Thursday, March 12, 2009

Dark Horse

One of my favorite titles.

Dark Horse comics has been in the business of producing quality comics since nineteen eighty six. You'd think that after nearly twenty four years of surviving in an industry that's still dominated by the original big two of the industry, Marvel and D.C. they'd be a well respected name and well recognized for their achievements, but such is not the case. Why this is so is a mystery to me and no matter how hard I try to figure it out I never seem to arrive at a satisfactory answer. These guys put out a truly superior product in what I believe to be a truly unique format. Dark Horse is a master of the short run series. You won't find a title in their catalog running into the two and three hundred digits. Granted, "Dark Horse Presents" ran into the one hundred number, but it wasn't the same as a single character title running as long because the book showcased any number of characters during it's long run.

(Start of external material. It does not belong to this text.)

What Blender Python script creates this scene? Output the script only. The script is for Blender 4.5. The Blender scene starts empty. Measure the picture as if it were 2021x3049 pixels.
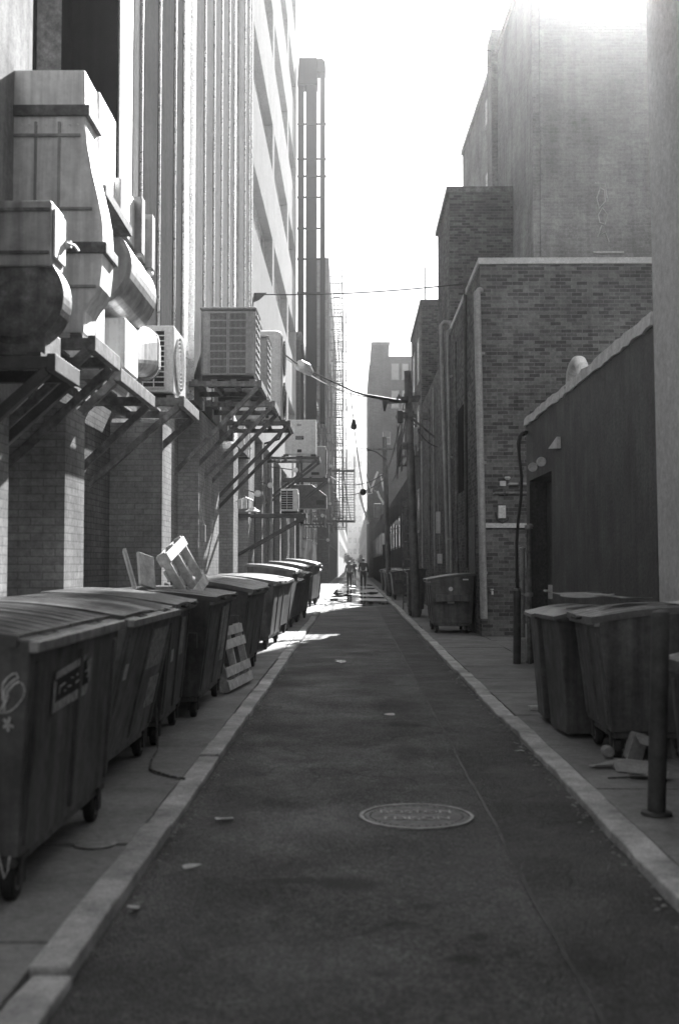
import bpy, bmesh, math, random
from mathutils import Vector, Matrix, Euler
R = math.radians
rnd = random.Random(11)
scene = bpy.context.scene
COL = scene.collection

# ------------------------------------------------------------------ materials
def _mat(name):
    m = bpy.data.materials.new(name); m.use_nodes = True
    nt = m.node_tree; nt.nodes.clear()
    out = nt.nodes.new('ShaderNodeOutputMaterial')
    b = nt.nodes.new('ShaderNodeBsdfPrincipled')
    nt.links.new(b.outputs[0], out.inputs[0])
    return m, nt, b
def N(nt, t, **kw):
    n = nt.nodes.new(t)
    for k, v in kw.items(): setattr(n, k, v)
    return n
def math_(nt, op, a, b=None, clamp=False):
    n = N(nt, 'ShaderNodeMath', operation=op); n.use_clamp = clamp
    for i, v in enumerate((a, b)):
        if v is None: continue
        if isinstance(v, (int, float)): n.inputs[i].default_value = v
        else: nt.links.new(v, n.inputs[i])
    return n.outputs[0]
def pos(nt, scale=(1, 1, 1)):
    g = N(nt, 'ShaderNodeNewGeometry')
    mp = N(nt, 'ShaderNodeMapping'); mp.inputs['Scale'].default_value = scale
    nt.links.new(g.outputs['Position'], mp.inputs[0])
    return mp.outputs[0]
def noise(nt, scale, detail=4, rough=.6, sc=(1, 1, 1)):
    n = N(nt, 'ShaderNodeTexNoise'); n.inputs['Scale'].default_value = scale
    n.inputs['Detail'].default_value = detail; n.inputs['Roughness'].default_value = rough
    nt.links.new(pos(nt, sc), n.inputs['Vector'])
    return n.outputs['Fac']
def gritty(nt, amt, scale=14):
    """dirt with power at every scale, so surfaces stay grainy near and far"""
    return ramp(nt, noise(nt, scale, 15, .86), 1 - amt, 1 + amt, .36, .64)
def ramp(nt, f, lo, hi, a=.3, b=.7):
    n = N(nt, 'ShaderNodeMapRange'); n.clamp = True
    n.inputs[1].default_value = a; n.inputs[2].default_value = b
    n.inputs[3].default_value = lo; n.inputs[4].default_value = hi
    nt.links.new(f, n.inputs[0]); return n.outputs[0]
def grey(nt, f, b, sock='Base Color'):
    nt.links.new(f, b.inputs[sock])          # a grey value drives r = g = b
def bump(nt, b, f, strength, dist=.01):
    n = N(nt, 'ShaderNodeBump'); n.inputs['Strength'].default_value = strength
    n.inputs['Distance'].default_value = dist
    nt.links.new(f, n.inputs['Height']); nt.links.new(n.outputs[0], b.inputs['Normal'])

def plain(name, v, rough=.6, metal=0, var=.35, scale=3, streak=0, bmp=.15, bscale=40, spec=.5, fine=.12, ior=1.5, grit=.3):
    m, nt, b = _mat(name)
    f = ramp(nt, noise(nt, scale, 5), 1 - var, 1 + var)
    if fine: f = math_(nt, 'MULTIPLY', math_(nt, 'MULTIPLY', f, ramp(nt, noise(nt, bscale, 3), 1 - fine, 1 + fine)), gritty(nt, grit))
    if streak: f = math_(nt, 'MULTIPLY', f, ramp(nt, noise(nt, 9, 4, .6, (1, 1, .06)), 1 - streak, 1 + streak))
    grey(nt, math_(nt, 'MULTIPLY', f, v), b)
    b.inputs['Metallic'].default_value = metal
    b.inputs['Specular IOR Level'].default_value = spec; b.inputs['IOR'].default_value = ior
    nt.links.new(ramp(nt, noise(nt, scale * 2.3, 4), rough - .1, min(1, rough + .1)), b.inputs['Roughness'])
    if bmp: bump(nt, b, noise(nt, bscale, 4), bmp, .01)
    return m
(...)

Dark Horse has introduced some fine characters to the comic book world. My favorite has to be Hellboy followed closely by B.P.R.D. (Bureau for Psychic Research and Development) and the various books that relate to them. I'm always carried back to the Sunday newspaper comic section and characters like Steve Canyon when I read these these books and I feel like I've gone back in time to a better day. Hellboy and B.P.R.D. are earth bound books. There aren't any space battles involving fleets of massive battle stars and cosmic heroes saving the galaxy from evil hordes of space demons. You will find creatures of a subterranean origin and the remnants of races from the earliest moments in the creation of the earth and mankind. Oh yes, there will be monsters.

Creator, writer and illustrator, Mike Mignola has grown and matured almost as much in the years he and his creation, Hellboy have traveled the realms of myth, world folklore and Jungian archetypes in his abilities as an artist and storyteller. I never cease to marvel at his ability to dip his creative brush into the paintbox of well known story lines and produce fresh tales at the same time both familiar in origin yet new in color and context. His work is a continual reminder of what I like most about Dark Horse comics. The artist's story is always more important than the creation of a new character to market for the next ten or twenty years.

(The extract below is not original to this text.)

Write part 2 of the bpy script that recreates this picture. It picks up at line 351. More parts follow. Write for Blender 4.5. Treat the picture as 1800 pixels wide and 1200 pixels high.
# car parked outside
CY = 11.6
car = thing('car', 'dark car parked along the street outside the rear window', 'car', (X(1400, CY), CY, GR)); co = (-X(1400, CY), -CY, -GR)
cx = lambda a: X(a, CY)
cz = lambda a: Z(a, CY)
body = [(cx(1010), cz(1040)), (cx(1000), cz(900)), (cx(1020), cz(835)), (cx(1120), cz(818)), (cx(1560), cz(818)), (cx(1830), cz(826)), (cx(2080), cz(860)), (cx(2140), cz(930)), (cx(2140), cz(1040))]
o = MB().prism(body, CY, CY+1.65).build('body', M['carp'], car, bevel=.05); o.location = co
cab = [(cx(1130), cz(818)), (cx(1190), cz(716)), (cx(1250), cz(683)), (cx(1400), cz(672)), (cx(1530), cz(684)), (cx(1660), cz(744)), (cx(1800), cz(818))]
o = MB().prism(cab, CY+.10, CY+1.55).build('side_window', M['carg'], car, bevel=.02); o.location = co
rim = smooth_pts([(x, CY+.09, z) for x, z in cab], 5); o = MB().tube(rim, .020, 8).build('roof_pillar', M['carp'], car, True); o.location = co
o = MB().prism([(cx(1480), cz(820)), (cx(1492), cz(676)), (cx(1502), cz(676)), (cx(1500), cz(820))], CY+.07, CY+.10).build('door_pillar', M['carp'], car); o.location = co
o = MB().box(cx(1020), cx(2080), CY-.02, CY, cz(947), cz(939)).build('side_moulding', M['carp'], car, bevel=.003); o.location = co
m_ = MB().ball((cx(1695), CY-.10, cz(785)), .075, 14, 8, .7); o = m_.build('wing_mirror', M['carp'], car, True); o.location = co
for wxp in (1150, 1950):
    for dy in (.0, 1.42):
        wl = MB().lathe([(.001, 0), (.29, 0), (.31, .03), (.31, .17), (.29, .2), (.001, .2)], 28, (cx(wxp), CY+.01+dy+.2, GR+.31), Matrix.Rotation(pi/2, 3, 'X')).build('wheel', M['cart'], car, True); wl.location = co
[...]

At Dark Horse it doesn't matter if a story is four books long or a thirty issue series. Creative integrity matters more than creative marketing and it shows in the way their books are crafted and placed into the marketplace. I look through my collection of Dark Horse books and the diversity of stories and artistic styles never ceases to impress me. Books like: White Like She, Egon, The Hammer, Zombie World, Amazon and new tales like The Cleaners or Solomon Kane have created a world of rich variety in which anything is possible at any given moment instead of a continuity line in which characters are forced to conform to existing time and story arcs in what are more often than not contrived and convoluted ways rather than natural and creative manners. Stories are fresh and interesting because they're not forced to extremes by a character that's been around for decades and yet is still a teenager or has faced every arch-enemy in every imaginable situation for every possible reason or motivation.

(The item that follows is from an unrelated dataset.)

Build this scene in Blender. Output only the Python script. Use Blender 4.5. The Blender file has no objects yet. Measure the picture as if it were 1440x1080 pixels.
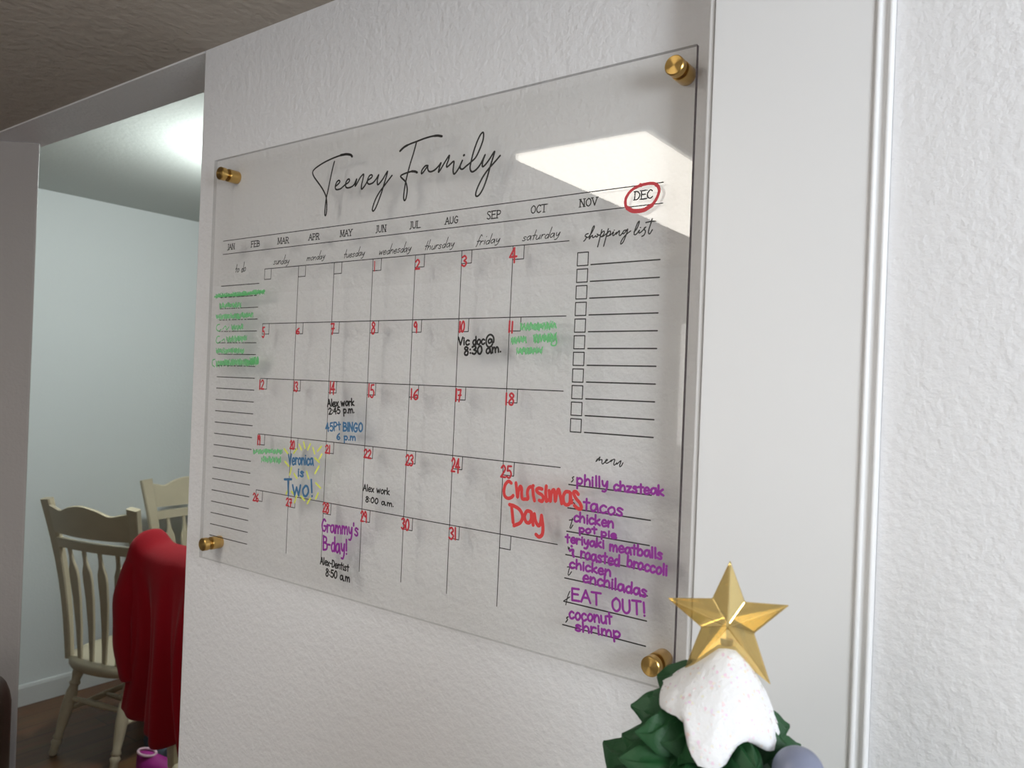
import bpy, bmesh, math, random
from mathutils import Vector, Matrix, noise

scene = bpy.context.scene
col = scene.collection
random.seed(4)

# ---------------------------------------------------------------- camera
cam_data = bpy.data.cameras.new('camera')
cam = bpy.data.objects.new('camera', cam_data)
col.objects.link(cam)
cam_data.sensor_fit = 'HORIZONTAL'
cam_data.sensor_width = 36.0
cam_data.lens = 36.0 * 1082.0 / 1440.0
cam_data.clip_start = 0.01
cam_data.dof.use_dof = True          # small phone lens: near things go slightly soft
cam_data.dof.focus_distance = 0.86
cam_data.dof.aperture_fstop = 12.0
RIGHT = Vector((0.80806823, 0.58783106, 0.03847567))
DOWN = Vector((0.03034366, 0.02369286, -0.99925868))
FWD = Vector((-0.58830688, 0.80863669, 0.0013085))
m = Matrix.Identity(4)
for r in range(3):
    m[r][0] = RIGHT[r]; m[r][1] = -DOWN[r]; m[r][2] = -FWD[r]
m[0][3], m[1][3], m[2][3] = 1.0588, -0.6689, 1.6
cam.matrix_world = m
scene.camera = cam

# ---------------------------------------------------------------- world, daylight, exposure
scene.view_settings.view_transform = 'Standard'
scene.view_settings.look = 'None'
scene.view_settings.gamma = 1.0
scene.view_settings.use_curve_mapping = False
scene.view_settings.exposure = 0.0
scene.cycles.transparent_max_bounces = 32

world = bpy.data.worlds.new('world'); scene.world = world
world.use_nodes = True
bg = world.node_tree.nodes['Background']
bg.inputs[0].default_value = (0.80, 0.88, 1.0, 1)
bg.inputs[1].default_value = 1.2

def area(name, loc, direction, sx, sy, power, color):
    d = bpy.data.lights.new(name, 'AREA'); d.shape = 'RECTANGLE'
    d.size = sx; d.size_y = sy; d.energy = power; d.color = color
    o = bpy.data.objects.new(name, d); col.objects.link(o)
    o.location = loc
    o.rotation_euler = Vector(direction).to_track_quat('-Z', 'Z').to_euler()
    return o
# daylight coming in through the two windows
area('window_daylight_large', (2.16, -0.75, 1.78), (-1, 0, 0), 1.1, 0.54, 42.0, (0.90, 0.96, 1.0))
area('window_daylight_small', (0.1, -2.37, 1.63), (0, 1, 0), 0.75, 0.55, 4.5, (1.0, 0.93, 0.82))

# ---------------------------------------------------------------- materials
def new_mat(name):
    mt = bpy.data.materials.new(name); mt.use_nodes = True
    nt = mt.node_tree
    for n in list(nt.nodes): nt.nodes.remove(n)
    out = nt.nodes.new('ShaderNodeOutputMaterial')
    return mt, nt, out

def principled(name, color, rough=0.5, metal=0.0, bump=None, spec=0.5, mottle=0.0, mottle_scale=6.0, trans=0.0, coat=0.0, ior=1.45, sheen=0.0, distort=None):
    mt, nt, out = new_mat(name)
    p = nt.nodes.new('ShaderNodeBsdfPrincipled')
    nt.links.new(p.outputs[0], out.inputs[0])
    p.inputs['Base Color'].default_value = (*color, 1)
    p.inputs['Roughness'].default_value = rough
    p.inputs['Metallic'].default_value = metal
    p.inputs['Specular IOR Level'].default_value = spec
    p.inputs['Transmission Weight'].default_value = trans
    p.inputs['Coat Weight'].default_value = coat
    p.inputs['IOR'].default_value = ior
    p.inputs['Sheen Weight'].default_value = sheen
    tc = nt.nodes.new('ShaderNodeTexCoord')
    if mottle:
        nz = nt.nodes.new('ShaderNodeTexNoise'); nz.inputs['Scale'].default_value = mottle_scale
        nz.inputs['Detail'].default_value = 4
        nt.links.new(tc.outputs['Object'], nz.inputs['Vector'])
        mx = nt.nodes.new('ShaderNodeMix'); mx.data_type = 'RGBA'
        mx.inputs['A'].default_value = (*[c * (1 - mottle) for c in color], 1)
        mx.inputs['B'].default_value = (*[min(1, c * (1 + mottle)) for c in color], 1)
        nt.links.new(nz.outputs['Fac'], mx.inputs['Factor'])
        nt.links.new(mx.outputs['Result'], p.inputs['Base Color'])
    if bump:
        sc, st, dist = bump
        nb = nt.nodes.new('ShaderNodeTexNoise'); nb.inputs['Scale'].default_value = sc
        nb.inputs['Detail'].default_value = 3; nb.inputs['Roughness'].default_value = 0.55
        nt.links.new(tc.outputs['Object'], nb.inputs['Vector'])
        b = nt.nodes.new('ShaderNodeBump'); b.inputs['Strength'].default_value = st
        b.inputs['Distance'].default_value = dist
        nt.links.new(nb.outputs['Fac'], b.inputs['Height'])
        nt.links.new(b.outputs[0], p.inputs['Normal'])
    return mt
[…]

Dark Horse isn't afraid to let a story end or a character fade away. They seem to trust the artistic communities ability to produce fresh material instead of forcing it to breath life into old characters that should have been allowed to die years ago. I mean, come on, the radioactive spider bite may have given Peter Parker incredible physical powers, but did it make him immortal too? Don't get me wrong, I loved Spider-man when I was a teenager, but as I've matured I've watched his story become more juvenile and fantastical than I'm capable of accepting as an adult.

I grew up on the big two comic book companies. I loved anything Marvel and characters like Doctor Strange, Nick Fury, The Hulk and Captain America were more than good friends to me, they were role models to look up to and faithful companions to me no matter how many times my family moved back and forth across the country. These characters were consistent and familiar to me no matter how strange and alien any new neighborhood appeared to my young adolescent eyes. Now a days I pick up my old favorites only to find out that in an attempt to squeeze out a few more years and a lot more money from them their entire story lines have been distorted into aliens wearing their skins as disguises or secret clues revealing a true purpose and nature none of us ever guessed at or their life stories revealed as a complete sham because of the true evil beings in the background pulling and manipulating strings they never knew existed.

It does not entertain or satisfy me because I recognize it for the great pile of steaming excrement it has become. Having run out of believable and plausible story ideas for characters that have continued on long after their allotted shelf life has expired, the big two have turned to the bizarre and the extreme in a desperate attempt to keep their readers attention. There is nothing fresh in their content, it is purely absurd. Dark Horse keeps me entertained with new and challenging material on a monthly basis. I can't recommend them highly enough to the new reader or the old collector looking for something fresh to revitalize a waning appetite for comic book goodness. Remember, Dark Horse and Hellboy for satisfaction guaranteed reading, you won't be disappointed.